The old red telephone box in Stowe-by-Chartley isn't a telephone box any more. Somebody took the phone out, put in some shelves, and it's now the village library, a stop on the Stowe Walk and a local history point.
Across the road, opposite the church, is the Cock Inn: fifteenth century, its original crook frame and beams still holding the roof up. Round the back is the Pavilion, a wood-fired restaurant that used to be the village meeting room until the owner, Michael Beardmore, converted it in the late 1990s and put a cricketing mural on the wall.
The oven does pizzas, pies and beef brisket. On the bar there's St Austell Tribute as the regular, with two guest ales rotating through Three Tuns, Wye Valley, Timothy Taylor and the local Uttoxeter Brewery.
Dogs are welcome and there's a beer garden. For years the landlord was Jack Robinson, who ran the village bus service on the side. The pub sits on Station Road, and as the CAMRA description of the place puts it, "you will wait a long time for a train, the station closed in 1939."
Next door, where the Cross Keys used to stand at the crossroads, there's now just Meadow Farm. It closed as a pub in 1936 and nobody reopened it.
For groceries and a proper sit-down, Amerton Farm Shop is a short drive into the parish: jams and pickles, local wine and the farm's own beer, cheeses, meat, butter, cream, eggs, tubs of Amerton ice cream, and a traditional sweet shop.
The Belle À Pepe Tearoom next door does farmhouse roasts, a steak and kidney pie it's known for locally, and cream teas, licensed if you want a glass with lunch.
The wider Craft Centre around it, narrow-gauge railway, farm animals, a wildlife rescue centre, pulls in over 400,000 visitors a year.
St John the Baptist church dates to around 1150 at its core, with a three-stage west tower and six bells. Inside, under an alabaster tomb, lies Sir Walter Devereux, who died in 1588.

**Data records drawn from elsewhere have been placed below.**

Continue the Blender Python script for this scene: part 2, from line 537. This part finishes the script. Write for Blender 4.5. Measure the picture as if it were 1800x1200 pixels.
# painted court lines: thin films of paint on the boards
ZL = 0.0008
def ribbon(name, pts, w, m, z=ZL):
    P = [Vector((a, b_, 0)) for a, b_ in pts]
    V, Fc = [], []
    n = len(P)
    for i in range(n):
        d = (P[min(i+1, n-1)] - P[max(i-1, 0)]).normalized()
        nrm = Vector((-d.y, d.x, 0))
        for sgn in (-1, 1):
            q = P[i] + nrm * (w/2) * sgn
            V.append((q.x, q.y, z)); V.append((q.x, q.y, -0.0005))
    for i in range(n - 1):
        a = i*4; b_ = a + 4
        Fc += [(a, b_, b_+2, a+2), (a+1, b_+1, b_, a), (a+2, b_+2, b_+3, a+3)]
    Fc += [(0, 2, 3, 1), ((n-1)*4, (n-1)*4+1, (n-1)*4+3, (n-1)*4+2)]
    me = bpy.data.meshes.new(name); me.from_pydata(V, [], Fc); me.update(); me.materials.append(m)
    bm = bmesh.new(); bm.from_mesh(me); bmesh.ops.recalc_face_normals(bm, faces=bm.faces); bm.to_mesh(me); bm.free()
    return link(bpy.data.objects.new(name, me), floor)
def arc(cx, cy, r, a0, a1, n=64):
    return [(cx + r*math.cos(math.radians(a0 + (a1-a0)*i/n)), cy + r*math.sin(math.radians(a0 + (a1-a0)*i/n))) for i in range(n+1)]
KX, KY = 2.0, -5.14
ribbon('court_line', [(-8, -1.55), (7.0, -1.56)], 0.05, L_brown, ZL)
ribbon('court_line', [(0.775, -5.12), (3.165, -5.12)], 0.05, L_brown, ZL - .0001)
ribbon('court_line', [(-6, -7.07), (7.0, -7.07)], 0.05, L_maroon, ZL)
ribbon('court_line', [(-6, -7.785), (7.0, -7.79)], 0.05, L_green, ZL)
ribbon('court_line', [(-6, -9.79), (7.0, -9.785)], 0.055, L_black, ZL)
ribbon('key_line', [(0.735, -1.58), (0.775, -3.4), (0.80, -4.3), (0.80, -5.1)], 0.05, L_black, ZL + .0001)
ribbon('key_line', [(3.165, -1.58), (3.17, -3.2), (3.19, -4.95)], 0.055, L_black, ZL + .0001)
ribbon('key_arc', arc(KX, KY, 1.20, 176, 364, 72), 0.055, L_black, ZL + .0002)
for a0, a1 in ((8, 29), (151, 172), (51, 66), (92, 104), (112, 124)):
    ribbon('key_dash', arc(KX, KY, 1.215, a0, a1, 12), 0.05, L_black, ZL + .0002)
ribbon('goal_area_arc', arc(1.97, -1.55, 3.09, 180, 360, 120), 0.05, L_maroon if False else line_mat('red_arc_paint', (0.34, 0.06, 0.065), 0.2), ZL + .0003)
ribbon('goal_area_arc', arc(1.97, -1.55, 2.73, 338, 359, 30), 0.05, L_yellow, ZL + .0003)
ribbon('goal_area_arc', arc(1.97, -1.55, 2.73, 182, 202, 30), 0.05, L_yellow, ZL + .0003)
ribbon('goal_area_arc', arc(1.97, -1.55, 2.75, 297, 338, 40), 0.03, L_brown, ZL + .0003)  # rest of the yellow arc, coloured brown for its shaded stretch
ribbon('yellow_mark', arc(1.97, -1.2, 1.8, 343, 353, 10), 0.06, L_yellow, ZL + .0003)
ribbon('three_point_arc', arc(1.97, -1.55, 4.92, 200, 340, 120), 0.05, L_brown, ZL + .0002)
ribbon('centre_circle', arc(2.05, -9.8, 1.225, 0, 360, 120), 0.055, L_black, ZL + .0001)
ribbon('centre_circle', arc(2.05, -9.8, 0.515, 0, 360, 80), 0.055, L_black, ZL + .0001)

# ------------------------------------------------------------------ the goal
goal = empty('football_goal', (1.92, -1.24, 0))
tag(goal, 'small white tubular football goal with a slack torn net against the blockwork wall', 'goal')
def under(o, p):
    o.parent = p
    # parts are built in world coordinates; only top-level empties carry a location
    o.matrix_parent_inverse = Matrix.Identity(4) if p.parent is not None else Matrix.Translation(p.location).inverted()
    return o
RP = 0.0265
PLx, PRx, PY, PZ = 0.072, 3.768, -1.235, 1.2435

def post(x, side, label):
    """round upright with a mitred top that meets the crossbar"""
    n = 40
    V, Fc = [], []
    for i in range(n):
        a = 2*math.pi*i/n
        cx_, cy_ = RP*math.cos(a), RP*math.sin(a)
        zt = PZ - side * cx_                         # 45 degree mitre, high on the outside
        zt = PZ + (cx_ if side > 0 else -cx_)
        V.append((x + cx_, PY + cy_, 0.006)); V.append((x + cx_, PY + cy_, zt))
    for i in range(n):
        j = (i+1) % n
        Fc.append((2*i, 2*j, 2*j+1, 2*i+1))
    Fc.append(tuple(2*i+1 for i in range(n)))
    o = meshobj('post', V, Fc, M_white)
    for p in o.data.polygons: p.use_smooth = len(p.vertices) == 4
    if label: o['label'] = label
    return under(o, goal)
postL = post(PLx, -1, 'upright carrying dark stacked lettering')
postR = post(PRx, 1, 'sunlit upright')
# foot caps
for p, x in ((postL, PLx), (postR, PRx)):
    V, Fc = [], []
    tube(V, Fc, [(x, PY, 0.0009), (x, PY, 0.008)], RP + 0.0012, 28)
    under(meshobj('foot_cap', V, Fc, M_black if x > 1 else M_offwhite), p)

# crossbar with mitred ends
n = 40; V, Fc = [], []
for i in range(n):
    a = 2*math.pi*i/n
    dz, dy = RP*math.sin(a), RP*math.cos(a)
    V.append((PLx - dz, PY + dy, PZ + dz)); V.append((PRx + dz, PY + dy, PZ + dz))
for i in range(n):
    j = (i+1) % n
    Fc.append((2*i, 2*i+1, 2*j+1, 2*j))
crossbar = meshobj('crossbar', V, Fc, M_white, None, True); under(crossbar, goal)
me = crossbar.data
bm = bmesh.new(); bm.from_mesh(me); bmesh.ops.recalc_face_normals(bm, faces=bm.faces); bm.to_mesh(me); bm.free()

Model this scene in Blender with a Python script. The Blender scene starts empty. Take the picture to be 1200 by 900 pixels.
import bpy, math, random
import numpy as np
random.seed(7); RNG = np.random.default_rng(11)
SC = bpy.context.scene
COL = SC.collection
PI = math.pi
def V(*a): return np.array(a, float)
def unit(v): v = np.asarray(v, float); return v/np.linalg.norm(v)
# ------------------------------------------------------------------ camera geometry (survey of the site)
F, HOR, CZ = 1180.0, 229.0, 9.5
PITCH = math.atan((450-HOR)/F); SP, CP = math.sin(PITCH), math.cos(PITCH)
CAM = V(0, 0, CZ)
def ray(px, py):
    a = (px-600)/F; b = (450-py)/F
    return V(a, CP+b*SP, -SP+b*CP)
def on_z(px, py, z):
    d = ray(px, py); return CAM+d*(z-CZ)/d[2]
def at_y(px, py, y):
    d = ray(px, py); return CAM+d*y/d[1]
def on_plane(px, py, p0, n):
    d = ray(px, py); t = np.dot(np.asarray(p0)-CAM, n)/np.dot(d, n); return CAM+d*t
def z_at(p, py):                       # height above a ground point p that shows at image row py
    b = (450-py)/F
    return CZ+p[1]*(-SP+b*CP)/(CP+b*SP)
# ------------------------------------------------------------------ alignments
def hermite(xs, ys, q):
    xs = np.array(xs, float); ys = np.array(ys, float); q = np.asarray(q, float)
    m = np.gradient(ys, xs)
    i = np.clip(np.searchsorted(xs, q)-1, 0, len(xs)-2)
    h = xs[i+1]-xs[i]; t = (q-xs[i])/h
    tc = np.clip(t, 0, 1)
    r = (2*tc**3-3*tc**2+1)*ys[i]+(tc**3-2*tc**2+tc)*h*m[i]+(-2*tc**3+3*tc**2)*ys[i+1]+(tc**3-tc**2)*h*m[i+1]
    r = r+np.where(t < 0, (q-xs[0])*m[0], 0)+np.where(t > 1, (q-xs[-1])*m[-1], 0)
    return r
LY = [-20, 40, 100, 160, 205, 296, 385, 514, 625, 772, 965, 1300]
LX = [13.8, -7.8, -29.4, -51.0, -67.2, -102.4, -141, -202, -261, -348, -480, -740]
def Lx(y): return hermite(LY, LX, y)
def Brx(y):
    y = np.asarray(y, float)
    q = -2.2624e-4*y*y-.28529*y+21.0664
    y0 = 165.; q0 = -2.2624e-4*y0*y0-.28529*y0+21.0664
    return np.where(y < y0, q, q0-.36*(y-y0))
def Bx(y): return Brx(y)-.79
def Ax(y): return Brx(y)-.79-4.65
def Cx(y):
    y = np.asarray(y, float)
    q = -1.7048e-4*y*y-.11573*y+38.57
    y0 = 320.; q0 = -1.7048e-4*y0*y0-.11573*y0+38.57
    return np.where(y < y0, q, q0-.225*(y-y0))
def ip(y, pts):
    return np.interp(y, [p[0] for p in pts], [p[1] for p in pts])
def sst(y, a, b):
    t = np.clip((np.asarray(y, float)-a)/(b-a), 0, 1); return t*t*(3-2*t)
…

Two later memorial tablets, designed by Edwin Lutyens, commemorate General Sir Walter Congreve VC and his son Billy, also VC. They're one of only three father-and-son pairs to have both won the Victoria Cross, and the only pair to have done it in the same regiment.
The Stowe Walk, a gentle five kilometres from the village hall, takes in the old school (closed 1974, now a house), the church, the Cock Inn, four seventeenth-century cottages called the Old Thatch, and an oak planted for Victoria's Diamond Jubilee.
The longer Chartley Walk runs past the ruined castle where Mary, Queen of Scots spent almost a year under guard, her jailer choosing the place partly for its deep moat. Her coded letters to Anthony Babington were smuggled in and out inside beer barrels, the evidence that eventually convicted her.
The walk also skirts Chartley Moss, a floating bog where the marked path is the only safe place to stand. Somewhere in those fields the white Chartley cattle still graze, black-eared and black-muzzled, descended from stock that's grazed this park since the thirteenth century.
Stafford is ten kilometres off, Uttoxeter a bit further, and Arriva's bus runs between the two, two-hourly Monday to Saturday. Most people just watch the cattle instead.